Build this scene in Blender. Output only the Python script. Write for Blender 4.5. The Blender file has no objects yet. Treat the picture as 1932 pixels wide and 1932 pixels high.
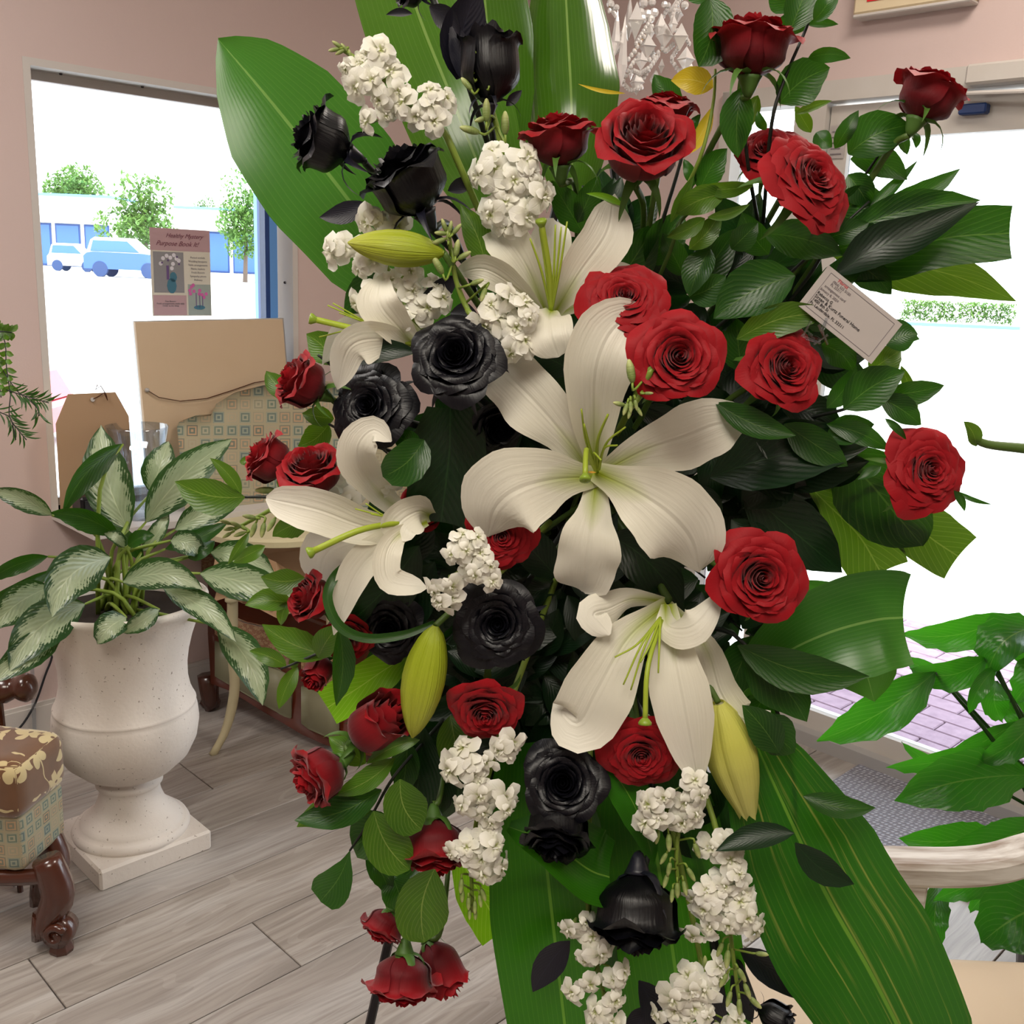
import bpy, math, random
import numpy as np
from mathutils import Matrix, Vector
rnd = random.Random(7)
S = bpy.context.scene
COL = S.collection
# ---------------------------------------------------------------- camera
F, C, H = 1930.0, 966.0, 1.5                      # focal length and centre in pixels of a 1932 frame, eye height in m
pit, rol = math.radians(13.4), math.radians(2.4)
fw = np.array([0, math.cos(pit), -math.sin(pit)])
_r0 = np.array([1.0, 0, 0]); _u0 = np.cross(_r0, fw)
cr = math.cos(rol)*_r0 + math.sin(rol)*_u0
cu = -math.sin(rol)*_r0 + math.cos(rol)*_u0
O = np.array([0, 0, H])
cd = bpy.data.cameras.new('camera'); cam = bpy.data.objects.new('camera', cd); COL.objects.link(cam)
cd.sensor_width = 36; cd.lens = 36*F/1932; cd.clip_end = 500; cd.clip_start = .02
cam.matrix_world = Matrix(((cr[0], cu[0], -fw[0], 0), (cr[1], cu[1], -fw[1], 0), (cr[2], cu[2], -fw[2], H), (0, 0, 0, 1)))
S.camera = cam
# ---------------------------------------------------------------- world, sun, lights, exposure
S.view_settings.view_transform = 'Standard'; S.view_settings.look = 'None'
S.view_settings.gamma = 1; S.view_settings.use_curve_mapping = False
S.view_settings.exposure = 0.0
w = bpy.data.worlds.new('world'); S.world = w; w.use_nodes = True
bg = w.node_tree.nodes['Background']; bg.inputs[0].default_value = (.88, .94, 1, 1); bg.inputs[1].default_value = 5.5
def sun_lamp():
    l = bpy.data.lights.new('sun', 'SUN'); l.energy = 5; l.angle = .01; l.color = (1, .96, .88)
    o = bpy.data.objects.new('sun', l); COL.objects.link(o)
    o.rotation_euler = (math.radians(16), 0, math.radians(-10)); return o
sun_lamp()
def ceiling_panel(x, y, e, c, size=1.0, z=2.93):
    l = bpy.data.lights.new('ceiling_light', 'AREA'); l.energy = e; l.size = size; l.color = c
    o = bpy.data.objects.new('ceiling_light', l); COL.objects.link(o); o.location = (x, y, z)
    return o
ceiling_panel(-.35, -.55, 54, (1, .92, .80), 1.1)
ceiling_panel(-1.7, 1.3, 36, (1, .95, .90), .8)
ceiling_panel(.9, 1.9, 26, (1, .90, .80), .6)
ceiling_panel(1.3, -.6, 18, (1, .88, .74), .9)
S.cycles.max_bounces = 6; S.cycles.diffuse_bounces = 3; S.cycles.glossy_bounces = 2; S.cycles.adaptive_threshold = .05
S.cycles.transmission_bounces = 6; S.cycles.transparent_max_bounces = 10
S.cycles.caustics_reflective = False; S.cycles.caustics_refractive = False
S.cycles.sample_clamp_indirect = 4; S.cycles.use_denoising = True
# ---------------------------------------------------------------- coordinates
def ray(x, y): return fw + cr*(x-C)/F - cu*(y-C)/F
def PD(x, y, d): return O + ray(x, y)*d                       # point at depth d
def hz(x, y, z): k = ray(x, y); return O + k*(z-H)/k[2]       # point on the level z
Y0 = .93
def FP(x, y, d=0.0): k = ray(x, y); return O + k*((Y0+d)/k[1])  # point on the upright plane of the spray
def depth(p): return float((np.asarray(p)-O) @ fw)
def px2m(p): return depth(p)/F
s2 = 2**-.5
aL = np.array([s2, s2, 0]); aR = np.array([s2, -s2, 0]); nL = np.array([-s2, s2, 0]); nR = np.array([s2, s2, 0])
CORNER = np.array([-.093, 4.259, 0])
def WL(s, z, o=0): return CORNER + aL*s + nL*o + np.array([0, 0, z])   # left wall: s < 0, o > 0 is outdoors
def WR(s, z, o=0): return CORNER + aR*s + nR*o + np.array([0, 0, z])   # door wall: s > 0
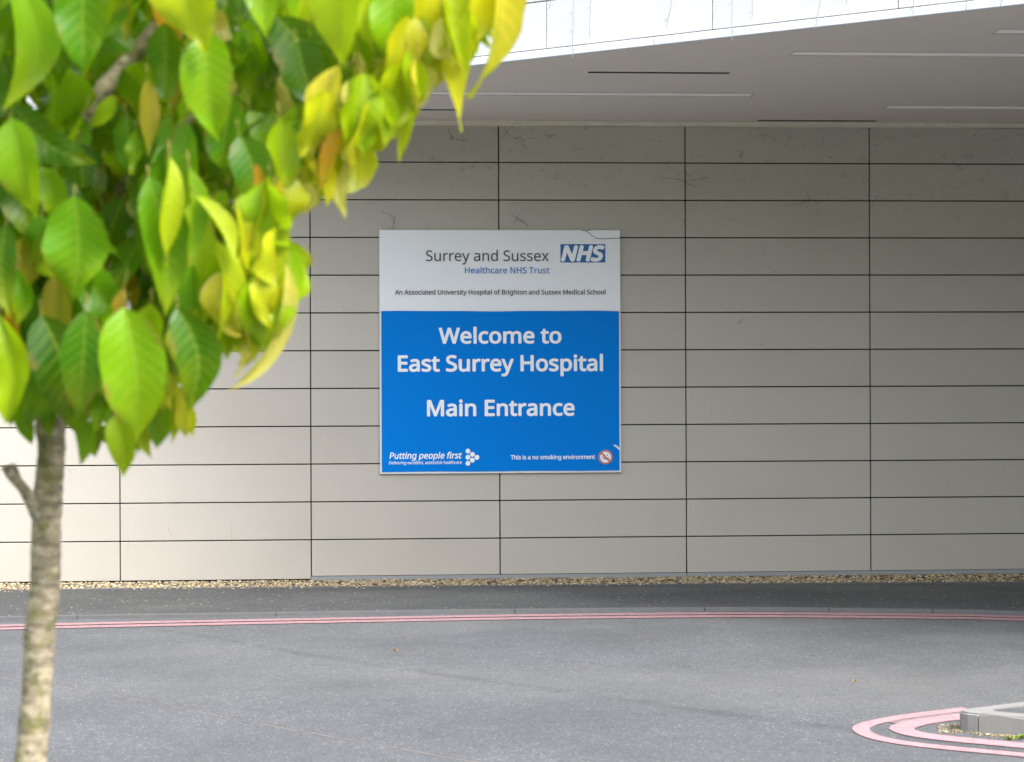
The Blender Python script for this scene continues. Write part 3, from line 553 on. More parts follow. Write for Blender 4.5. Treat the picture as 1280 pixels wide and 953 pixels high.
# torn vinyl nick at the lower right edge, lifted corner line at the top right
x, z = sp(767, 556); x2, z2 = sp(775, 562)
me = flat_fill([[(x, z), (x+.018, z-.002), (x2, z2+.012), (x2, z2-.012), (x+.02, z-.022), (x+.003, z-.012)]], .001)
def lift(me, y):
    for v in me.vertices: v.co = Vector((v.co.x, y-v.co.z*.9, v.co.y))
    for p_ in me.polygons: p_.flip()
    return me
link('torn_patch', lift(me, YS-.0062), MAT['s_edge'], SG)
GL = json.loads('''{" ":[209,[]],",":[215,[[154,84,136,23,111,-42,85,-103,33,-103,49,-38,63,31,73,93,148,93]]],"A":[512,[[437,0,368,177,141,177,73,0,0,0,224,575,289,575,512,0],[282,415,274,438,263,473,255,500,247,468,238,438,230,415,165,241,346,241]]],"B":[521,[[241,573,307,569,361,558,404,541,434,515,453,478,459,431,457,409,453,389,446,371,437,354,424,340,409,328,392,317,372,309,350,304,350,300,373,295,395,288,415,279,433,267,448,253,461,236,470,215,476,191,478,163,475,130,467,100,454,74,436,52,413,33,385,19,354,8,318,2,279,0,78,0,78,573],[256,329,300,331,334,339,357,352,372,371,381,394,384,423,380,451,369,474,351,490,324,502,289,509,245,511,150,511,150,329],[150,269,150,61,265,61,311,64,346,74,371,91,388,112,398,138,401,168,399,188,395,205,388,221,377,235,362,247,344,256,321,263,293,267,260,269]]],"D":[585,[[536,292,533,231,521,177,501,131,474,91,439,58,399,33,351,15,297,4,237,0,78,0,78,573,254,573,309,569,359,558,404,540,443,516,476,484,502,446,521,401,533,350],[460,289,457,337,449,379,435,415,416,444,391,469,361,487,327,500,287,508,244,511,150,511,150,62,228,62,299,68,357,87,402,119,434,164,454,220]]],"E":[446,[[398,0,78,0,78,573,398,573,398,509,150,509,150,330,383,330,383,268,150,268,150,63,398,63]]],"H":[594,[[516,0,443,0,443,267,150,267,150,0,78,0,78,573,150,573,150,330,443,330,443,573,516,573]]],"M":[727,[[330,0,142,502,139,502,142,461,144,407,144,347,144,0,78,0,78,573,184,573,361,103,364,103,544,573,650,573,650,0,578,0,578,352,579,408,581,460,584,501,581,501,390,0]]],"N":[609,[[532,0,447,0,141,476,138,476,141,432,143,378,144,320,144,0,78,0,78,573,161,573,467,99,470,99,468,137,466,193,464,249,464,573,532,573]]],"P":[485,[[229,573,297,568,352,553,393,528,421,495,439,454,444,404,443,381,439,358,433,336,423,316,411,296,395,278,375,262,351,249,324,238,292,230,256,225,216,223,150,223,150,0,78,0,78,573],[223,511,150,511,150,285,208,285,242,286,272,290,298,296,320,306,338,318,352,334,362,352,368,375,370,401,366,435,354,462,334,484,306,499,269,508]]],"S":[440,[[403,153,400,121,392,92,378,66,359,44,335,26,307,11,274,1,238,-6,198,-8,137,-5,83,4,41,19,41,88,62,80,86,72,113,65,142,59,171,56,201,55,228,56,252,60,273,66,290,74,305,85,316,98,324,113,329,129,330,147,329,164,325,180,318,194,308,207,295,218,277,230,255,241,228,252,196,265,172,274,151,284,131,294,114,305,98,317,85,330,74,344,65,359,57,375,52,393,49,413,48,435,51,464,58,490,71,513,89,533,110,550,136,563,165,573,197,579,231,581,262,580,290,577,318,572,343,565,367,558,389,549,366,487,346,495,325,502,302,508,278,513,254,516,229,517,207,516,187,513,169,507,155,499,142,489,133,478,126,464,122,450,121,434,122,416,126,400,133,386,143,373,156,362,172,351,193,341,217,330,246,318,278,306,307,293,332,279,353,264,371,247,385,228,395,206,401,181]]],"T":[446,[[259,0,187,0,187,509,8,509,8,573,437,573,437,509,259,509]]],"U":[586,[[513,202,511,164,503,128,489,95,470,65,446,40,416,20,380,4,338,-5,290,-8,225,-2,171,18,128,50,97,93,78,144,72,204,72,573,144,573,144,201,148,158,161,122,182,93,211,72,248,59,294,55,327,57,355,63,379,73,399,88,415,105,427,126,435,149,440,174,442,202,442,573,513,573]]],"W":[746,[[735,573,583,0,510,0,399,375,389,410,380,443,373,471,370,488,367,471,361,443,352,409,342,373,234,0,161,0,10,573,85,573,174,223,183,186,190,151,196,118,201,87,206,119,213,154,222,191,232,227,333,573,407,573,512,225,523,187,532,151,538,117,544,87,550,129,560,175,572,224,660,573]]],"a":[450,[[231,437,279,433,318,422,347,403,368,375,381,338,385,293,385,0,334,0,320,61,317,61,304,46,292,33,279,22,265,13,250,5,234,-1,216,-5,195,-7,172,-8,148,-7,124,-2,103,6,84,16,68,30,55,48,45,68,39,92,37,119,43,159,59,192,87,219,127,238,179,251,243,257,316,259,316,285,313,317,306,342,293,359,275,371,253,378,227,380,205,379,183,376,163,370,106,347,84,400,104,410,126,419,151,426,177,432,204,436],[252,208,204,203,167,195,141,182,124,165,113,144,110,119,112,97,120,79,132,66,148,56,167,51,188,49,223,52,253,62,279,79,299,103,311,134,315,172,315,210]]],"b":[493,[[139,461,138,410,135,373,139,373,153,390,169,405,189,419,213,429,240,435,272,437,322,431,365,412,401,381,428,338,444,283,449,215,447,168,439,127,427,91,410,61,390,36,365,17,337,3,306,-5,272,-8,240,-6,213,0,189,10,169,24,153,38,139,55,133,55,119,0,68,0,68,609,139,609],[260,379,231,377,207,371,188,361,172,348,159,330,150,308,144,282,140,252,139,217,139,214,142,165,150,125,165,93,187,69,219,55,261,51,297,55,325,69,348,93,363,126,373,166,376,216,373,265,363,306,348,338,325,360,296,374]]],"c":[385,[[241,-8,204,-5,170,2,139,15,112,34,88,58,69,87,55,123,47,165,44,213,47,262,56,305,71,342,90,372,114,396,142,415,174,428,208,435,245,438,267,437,288,435,309,431,328,426,344,421,358,415,337,356,292,370,244,376,217,374,193,368,172,358,155,343,141,325,131,303,123,277,119,247,117,213,119,181,123,152,131,126,141,104,155,86,172,71,191,61,214,55,240,53,262,54,283,56,302,60,351,78,351,15,336,8,320,3,304,-2,285,-5,264,-7]]],"d":[493,[[221,-8,171,-2,128,17,92,48,65,91,49,146,44,214,49,282,66,338,93,381,128,413,171,432,221,438,243,437,262,434,280,429,296,423,310,416,323,407,354,374,359,374,356,405,354,438,354,609,425,609,425,0,368,0,358,58,354,58,323,24,310,15,296,7,279,1,262,-4,242,-7],[232,51,273,55,305,67,328,88,343,117,352,154,355,200,355,213,352,263,343,304,329,336,306,360,274,375,231,379,196,374,168,359,146,334,130,300,120,260,117,213,120,165,130,125,146,93,168,69,197,55]]],"e":[452,[[234,438,269,435,301,427,329,414,354,396,374,373,390,346,402,315,409,281,411,244,411,201,117,201,122,157,134,119,154,90,181,69,215,56,254,52,280,53,305,56,327,60,348,66,370,73,392,82,392,20,370,11,349,4,327,-1,304,-5,279,-7,251,-8,212,-5,176,3,143,17,114,36,90,61,70,91,56,126,47,167,44,212,47,257,55,297,68,333,86,364,108,390,134,411,164,426,198,435],[233,380,202,377,175,366,154,348,137,323,125,293,119,257,338,257,336,281,333,302,326,322,318,338,306,353,292,364,276,373,256,378]]],"f":[276,[[266,375,158,375,158,0,87,0,87,375,12,375,12,408,87,432,87,457,89,492,95,522,104,547,116,568,132,585,152,597,174,606,199,612,227,613,274,609,310,599,292,544,262,552,228,556,206,553,189,545,175,532,166,513,160,489,158,458,158,430,266,430]]],"g":[493,[[221,438,248,436,273,431,297,422,319,409,338,393,355,373,359,373,369,430,425,430,425,-7,423,-46,416,-80,404,-109,388,-135,367,-155,341,-172,310,-183,274,-190,233,-192,202,-192,174,-189,147,-186,122,-180,99,-174,78,-165,78,-100,99,-110,123,-118,149,-125,177,-130,206,-133,237,-134,271,-130,300,-119,324,-101,341,-77,352,-48,355,-13,355,4,356,32,358,57,354,57,338,37,320,21,299,8,275,-1,250,-6,221,-8,170,-2,126,18,91,51,65,95,49,149,44,214,49,278,65,332,91,377,126,411,169,431],[230,379,207,376,187,370,169,359,153,344,140,326,130,303,123,277,119,247,117,213,120,165,130,124,146,92,169,68,197,54,232,50,253,51,271,53,288,58,303,65,315,74,326,85,336,98,343,113,349,131,353,151,355,173,356,197,356,214,355,251,350,282,343,309,332,331,319,348,302,362,281,371,257,377]]],"h":[496,[[139,431,138,399,135,370,140,370,149,385,161,397,174,407,188,416,204,424,221,429,238,434,255,436,273,437,306,435,335,430,360,421,382,408,399,391,413,370,423,344,429,314,431,280,431,0,361,0,361,275,358,307,351,333,338,353,319,367,295,376,265,379,235,377,210,370,189,360,173,347,160,329,150,308,144,283,140,254,139,222,139,0,68,0,68,609,139,609]]],"i":[207,[[139,430,139,0,68,0,68,430],[104,591,115,590,124,586,133,580,140,572,144,560,145,546,144,532,140,521,133,512,124,506,115,502,104,501,93,502,83,506,75,512,68,521,64,532,63,546,64,560,68,572,75,580,83,586,93,590]]],"k":[428,[[138,291,137,257,135,221,138,221,152,240,172,264,189,285,326,430,409,430,235,246,421,0,336,0,187,200,138,158,138,0,68,0,68,609,138,609]]],"l":[207,[[139,0,68,0,68,609,139,609]]],"m":[750,[[540,438,584,434,621,421,649,401,669,371,681,330,685,280,685,0,615,0,615,277,613,308,606,333,594,353,577,367,555,376,528,379,490,374,460,362,438,342,423,315,414,280,411,237,411,0,342,0,342,277,341,298,337,317,332,333,325,347,315,359,303,367,289,374,272,377,253,379,227,377,204,370,185,360,170,347,158,329,150,308,144,283,140,255,139,223,139,0,68,0,68,430,125,430,136,371,140,371,149,385,160,398,173,409,186,418,201,425,217,431,233,435,249,437,266,438,298,436,325,430,349,420,369,406,386,388,398,366,402,366,418,388,438,406,461,420,486,430,512,436]]],"n":[496,[[275,438,322,434,361,421,391,401,413,371,426,330,431,280,431,0,361,0,361,275,358,307,351,333,338,353,319,367,295,376,265,379,222,374,189,361,166,338,151,308,142,269,139,223,139,0,68,0,68,430,125,430,136,371,140,371,150,385,162,398,175,409,190,418,206,425,222,431,239,435,257,437]]],"o":[485,[[442,216,440,181,436,150,428,121,417,95,404,71,388,51,369,33,348,18,324,7,299,-1,271,-6,241,-8,214,-6,188,-1,163,7,140,18,119,33,100,51,84,71,70,95,59,121,51,150,46,181,44,216,47,261,55,301,68,336,87,367,110,392,137,412,169,426,204,435,244,438,281,435,316,426,347,412,374,392,398,367,417,336,431,301,439,261],[117,216,119,184,123,154,130,128,141,105,155,86,172,71,192,59,216,53,243,51,270,53,294,59,314,71,331,86,345,105,356,128,363,154,367,184,369,216,367,248,363,277,355,303,345,325,331,344,314,359,294,370,270,376,242,379,202,374,171,359,147,335,130,303,120,263]]],"p":[493,[[273,438,322,432,365,413,401,383,428,339,444,284,449,216,447,170,439,129,427,93,410,62,390,37,365,17,337,3,306,-5,272,-8,251,-7,231,-4,213,1,197,7,182,15,170,24,139,55,134,55,137,20,139,-16,139,-192,68,-192,68,430,126,430,136,371,139,371,170,405,182,414,197,422,213,429,231,434,251,437],[260,379,233,377,210,371,190,362,174,349,161,333,152,313,145,289,141,261,139,229,139,216,140,182,144,152,150,126,159,103,172,85,188,70,208,59,233,53,261,51,286,53,308,60,326,72,341,88,354,108,364,131,371,157,375,186,376,217,373,262,363,302,348,334,325,359,296,374]]],"r":[331,[[269,438,295,437,319,433,310,368,287,372,264,374,248,373,232,369,217,363,202,355,189,346,176,334,166,321,156,305,149,289,143,270,140,251,139,229,139,0,68,0,68,430,126,430,134,351,137,351,147,367,158,381,170,395,183,407,198,418,214,426,231,433,249,437]]],"s":[384,[[348,119,346,92,339,69,327,49,311,32,292,18,268,6,241,-2,210,-6,176,-8,148,-7,122,-5,99,-1,78,5,59,11,42,19,42,83,60,75,81,67,104,60,128,54,153,50,178,49,211,51,236,57,256,66,269,79,277,94,280,112,271,141,264,150,253,158,239,167,222,176,200,185,174,196,148,206,124,217,103,228,84,239,69,252,57,266,48,283,43,302,41,324,46,358,61,386,85,408,118,425,157,435,202,438,228,437,252,434,275,430,298,424,319,417,339,409,315,353,258,372,238,377,218,379,197,380,171,379,149,374,131,366,118,356,111,343,108,328,109,317,113,307,119,298,127,290,139,282,154,274,219,246,245,236,268,226,289,215,306,203,321,191,333,176,341,159,346,140]]],"t":[289,[[212,50,245,53,272,59,272,5,240,-4,200,-8,178,-7,157,-3,138,4,120,13,104,27,91,44,82,66,76,93,74,125,74,375,13,375,13,409,75,437,103,528,144,528,144,430,269,430,269,375,144,375,144,127,146,103,153,83,163,69,177,58,193,52]]],"u":[496,[[427,430,427,0,370,0,359,57,356,57,346,43,334,31,321,20,306,11,290,4,273,-1,256,-5,238,-7,220,-8,187,-6,159,-1,134,8,112,21,95,38,81,59,71,85,65,114,63,148,63,430,135,430,135,153,137,122,145,96,158,76,176,62,200,53,230,51,260,53,285,59,306,69,323,82,336,100,345,121,352,146,356,175,357,206,357,430]]],"v":[407,[[163,0,0,430,75,430,167,176,180,137,193,96,201,63,204,63,214,96,227,138,241,176,332,430,407,430,244,0]]],"x":[424,[[170,220,22,430,102,430,213,268,322,430,402,430,253,220,410,0,330,0,213,172,94,0,14,0]]],"y":[409,[[1,430,76,430,169,185,184,144,196,105,205,68,209,68,224,121,245,186,333,430,409,430,224,-59,213,-85,201,-108,188,-130,173,-148,157,-164,138,-176,117,-185,94,-191,67,-192,34,-190,9,-186,9,-130,30,-133,56,-135,72,-134,86,-131,99,-126,110,-118,121,-110,130,-99,152,-59,174,-2]]]}''')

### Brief
Find and copy every line in the entries above where the string "objects" occurs.

### Reply
Build this scene in Blender. Output only the Python script. Write for Blender 4.5. The Blender file has no objects yet. Treat the picture as 1932 pixels wide and 1932 pixels high.
cd = bpy.data.cameras.new('camera'); cam = bpy.data.objects.new('camera', cd); COL.objects.link(cam)
    o = bpy.data.objects.new('sun', l); COL.objects.link(o)
    o = bpy.data.objects.new('ceiling_light', l); COL.objects.link(o); o.location = (x, y, z)